CS442 - Theory and Practice of Programming II
Dr. Joel Henry
Semester Project
January - May 2006
This was a semester long team project for the capstone software engineering course in the CS curriculum. Each phase of the project, requirements, design, implementation, testing and debugging, were major focuses of the course. Our team used an agile programming process containing many iterations and releases of the program. We had a real customer for the project and as such had to quickly respond to changes in the project's requirements.
The application reads in cargo and container information from a separate program that performs the packing algorithm. The data is passed between the two applications using XML. Our goal for the project was to create an application to visualize this XML data and to display the data in useful ways.
Our team opted to use an object based framework for the graphics instead of developing them from the ground up. This enabled us to concentrate on adding business functionality to the application - such as the searching, object selection and packing order animation features.
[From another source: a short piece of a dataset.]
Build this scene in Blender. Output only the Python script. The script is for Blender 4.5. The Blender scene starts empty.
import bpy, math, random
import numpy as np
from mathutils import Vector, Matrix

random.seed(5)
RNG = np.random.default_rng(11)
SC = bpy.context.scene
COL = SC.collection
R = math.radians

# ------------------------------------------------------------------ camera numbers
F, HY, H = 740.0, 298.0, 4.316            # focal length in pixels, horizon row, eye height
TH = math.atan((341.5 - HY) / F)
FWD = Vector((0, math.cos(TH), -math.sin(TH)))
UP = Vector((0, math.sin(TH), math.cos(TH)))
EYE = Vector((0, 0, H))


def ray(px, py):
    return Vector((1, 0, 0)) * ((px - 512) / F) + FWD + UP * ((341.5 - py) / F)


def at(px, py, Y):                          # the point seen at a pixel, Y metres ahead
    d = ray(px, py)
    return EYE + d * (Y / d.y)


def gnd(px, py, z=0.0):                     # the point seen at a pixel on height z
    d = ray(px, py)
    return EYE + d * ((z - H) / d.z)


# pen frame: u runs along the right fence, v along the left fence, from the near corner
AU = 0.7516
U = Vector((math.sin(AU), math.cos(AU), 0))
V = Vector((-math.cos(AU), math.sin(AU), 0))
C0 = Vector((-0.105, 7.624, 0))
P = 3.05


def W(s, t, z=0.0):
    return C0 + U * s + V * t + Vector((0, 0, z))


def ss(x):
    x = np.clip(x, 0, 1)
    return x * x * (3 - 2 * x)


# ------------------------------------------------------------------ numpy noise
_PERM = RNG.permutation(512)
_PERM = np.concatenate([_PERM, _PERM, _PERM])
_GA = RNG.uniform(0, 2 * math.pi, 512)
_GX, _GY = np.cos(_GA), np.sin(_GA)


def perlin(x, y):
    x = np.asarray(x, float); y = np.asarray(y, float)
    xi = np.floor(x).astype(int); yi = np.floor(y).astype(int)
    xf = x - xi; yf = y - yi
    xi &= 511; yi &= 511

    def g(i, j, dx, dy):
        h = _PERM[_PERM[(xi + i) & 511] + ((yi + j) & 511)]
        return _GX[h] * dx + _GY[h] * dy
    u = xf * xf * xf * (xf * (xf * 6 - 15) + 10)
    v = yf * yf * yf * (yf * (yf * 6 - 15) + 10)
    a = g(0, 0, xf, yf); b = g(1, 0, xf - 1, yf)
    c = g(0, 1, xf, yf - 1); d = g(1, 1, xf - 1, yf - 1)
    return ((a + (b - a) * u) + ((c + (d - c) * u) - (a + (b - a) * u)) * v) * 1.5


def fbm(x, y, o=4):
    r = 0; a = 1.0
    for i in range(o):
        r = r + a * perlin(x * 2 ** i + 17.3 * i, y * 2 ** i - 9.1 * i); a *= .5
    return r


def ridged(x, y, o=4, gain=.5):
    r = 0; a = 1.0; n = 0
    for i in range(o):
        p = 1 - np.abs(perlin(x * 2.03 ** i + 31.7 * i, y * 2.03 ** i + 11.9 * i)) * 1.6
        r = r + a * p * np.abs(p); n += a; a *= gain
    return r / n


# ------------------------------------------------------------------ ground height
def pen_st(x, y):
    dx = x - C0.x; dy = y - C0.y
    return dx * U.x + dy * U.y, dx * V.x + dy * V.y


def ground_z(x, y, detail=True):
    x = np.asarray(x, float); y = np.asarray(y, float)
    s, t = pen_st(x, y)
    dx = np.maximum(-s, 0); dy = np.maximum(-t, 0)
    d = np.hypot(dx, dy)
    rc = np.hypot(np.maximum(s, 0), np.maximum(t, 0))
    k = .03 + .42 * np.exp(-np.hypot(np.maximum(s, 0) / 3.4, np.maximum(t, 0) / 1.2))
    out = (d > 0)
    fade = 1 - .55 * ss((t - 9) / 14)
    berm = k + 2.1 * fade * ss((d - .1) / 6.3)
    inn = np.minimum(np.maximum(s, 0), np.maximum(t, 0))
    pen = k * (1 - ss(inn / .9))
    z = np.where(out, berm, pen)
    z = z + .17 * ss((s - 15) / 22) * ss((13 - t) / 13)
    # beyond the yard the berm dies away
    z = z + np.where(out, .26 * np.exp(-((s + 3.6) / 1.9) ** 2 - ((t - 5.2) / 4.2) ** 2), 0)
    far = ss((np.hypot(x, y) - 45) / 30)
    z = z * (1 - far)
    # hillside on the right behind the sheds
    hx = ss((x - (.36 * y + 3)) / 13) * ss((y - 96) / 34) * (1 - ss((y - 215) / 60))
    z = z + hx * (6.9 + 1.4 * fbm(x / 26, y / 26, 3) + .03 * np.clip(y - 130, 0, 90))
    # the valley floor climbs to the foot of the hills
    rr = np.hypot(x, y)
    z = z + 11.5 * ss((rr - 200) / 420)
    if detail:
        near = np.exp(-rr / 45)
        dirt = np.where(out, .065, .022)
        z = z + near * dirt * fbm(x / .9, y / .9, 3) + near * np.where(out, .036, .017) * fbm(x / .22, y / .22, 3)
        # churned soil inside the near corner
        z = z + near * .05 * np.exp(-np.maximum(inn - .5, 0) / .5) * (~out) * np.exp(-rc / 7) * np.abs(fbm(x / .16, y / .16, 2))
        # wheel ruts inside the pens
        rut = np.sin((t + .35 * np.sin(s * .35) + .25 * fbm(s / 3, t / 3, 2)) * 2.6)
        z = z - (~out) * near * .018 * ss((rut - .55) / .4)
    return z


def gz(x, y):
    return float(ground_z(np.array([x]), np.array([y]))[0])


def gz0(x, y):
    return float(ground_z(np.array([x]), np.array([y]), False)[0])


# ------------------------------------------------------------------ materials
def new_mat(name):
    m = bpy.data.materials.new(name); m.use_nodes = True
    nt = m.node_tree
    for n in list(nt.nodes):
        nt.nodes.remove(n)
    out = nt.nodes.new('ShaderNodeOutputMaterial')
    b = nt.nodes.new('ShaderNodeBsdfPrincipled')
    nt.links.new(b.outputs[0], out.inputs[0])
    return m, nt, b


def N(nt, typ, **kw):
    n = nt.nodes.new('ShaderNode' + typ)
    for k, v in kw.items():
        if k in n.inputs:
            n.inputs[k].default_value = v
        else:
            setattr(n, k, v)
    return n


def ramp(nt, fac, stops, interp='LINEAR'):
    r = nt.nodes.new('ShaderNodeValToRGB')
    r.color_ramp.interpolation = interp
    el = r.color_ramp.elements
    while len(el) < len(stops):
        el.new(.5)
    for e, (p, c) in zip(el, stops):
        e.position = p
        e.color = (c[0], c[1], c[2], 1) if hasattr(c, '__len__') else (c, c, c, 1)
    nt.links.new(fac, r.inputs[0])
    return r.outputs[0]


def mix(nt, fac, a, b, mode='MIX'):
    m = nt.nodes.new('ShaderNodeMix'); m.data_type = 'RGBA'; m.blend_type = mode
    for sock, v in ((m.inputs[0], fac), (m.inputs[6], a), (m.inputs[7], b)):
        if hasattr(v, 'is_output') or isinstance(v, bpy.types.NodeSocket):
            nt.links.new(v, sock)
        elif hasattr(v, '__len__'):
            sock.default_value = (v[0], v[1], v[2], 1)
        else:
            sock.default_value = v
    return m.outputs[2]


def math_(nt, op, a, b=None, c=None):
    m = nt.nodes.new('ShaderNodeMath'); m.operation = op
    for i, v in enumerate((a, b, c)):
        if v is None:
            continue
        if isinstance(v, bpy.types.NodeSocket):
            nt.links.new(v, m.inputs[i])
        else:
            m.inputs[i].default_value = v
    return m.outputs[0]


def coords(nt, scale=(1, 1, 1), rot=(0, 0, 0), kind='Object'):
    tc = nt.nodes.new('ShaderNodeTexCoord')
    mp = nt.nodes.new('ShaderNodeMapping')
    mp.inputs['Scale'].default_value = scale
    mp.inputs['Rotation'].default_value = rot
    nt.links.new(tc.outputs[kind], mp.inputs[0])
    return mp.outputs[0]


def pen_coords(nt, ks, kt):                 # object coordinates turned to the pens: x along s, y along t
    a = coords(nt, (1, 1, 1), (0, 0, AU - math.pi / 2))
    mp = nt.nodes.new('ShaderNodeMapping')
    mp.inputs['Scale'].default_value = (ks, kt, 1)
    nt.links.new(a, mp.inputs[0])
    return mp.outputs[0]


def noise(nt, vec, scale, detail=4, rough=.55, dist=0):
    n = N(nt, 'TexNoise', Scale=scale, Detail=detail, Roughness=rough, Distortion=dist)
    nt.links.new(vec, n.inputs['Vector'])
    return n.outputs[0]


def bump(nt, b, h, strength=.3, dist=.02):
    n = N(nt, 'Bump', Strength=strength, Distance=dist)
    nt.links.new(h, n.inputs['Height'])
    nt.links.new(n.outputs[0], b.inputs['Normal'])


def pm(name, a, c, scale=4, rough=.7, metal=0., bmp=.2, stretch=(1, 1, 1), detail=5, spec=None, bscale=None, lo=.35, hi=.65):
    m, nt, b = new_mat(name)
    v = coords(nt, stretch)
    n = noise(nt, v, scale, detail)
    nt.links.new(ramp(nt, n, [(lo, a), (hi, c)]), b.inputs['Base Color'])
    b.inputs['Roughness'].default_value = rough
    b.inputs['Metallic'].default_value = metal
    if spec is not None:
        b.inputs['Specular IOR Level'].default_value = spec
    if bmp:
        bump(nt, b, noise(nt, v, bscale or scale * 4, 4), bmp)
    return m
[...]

Other Team MembersOur project was fortunate to have a very good team dynamic. Each of us contributed to the general development of the application, but we each had our own areas of concentration. I worked mainly on development and debugging the software. I also worked fairly extensively on the graphics framework in order to enable the cargo selection feature. Overall the experience was very rewarding. I had not done any C# programming prior to working on this project, and this helped me gain a better working knowledge of the language. I was very impressed with what C# could do and it continues to be my language of choice.
The relationship our team had with the customer was unique in that we didn't have direct contact with them. Rather, we were insulated through Dr. Henry, who communicated with the customer and relayed the requirements back to us. The course required our team to prepare and deliver many boardroom-type presentations. I found the feedback given during these to be very beneficial.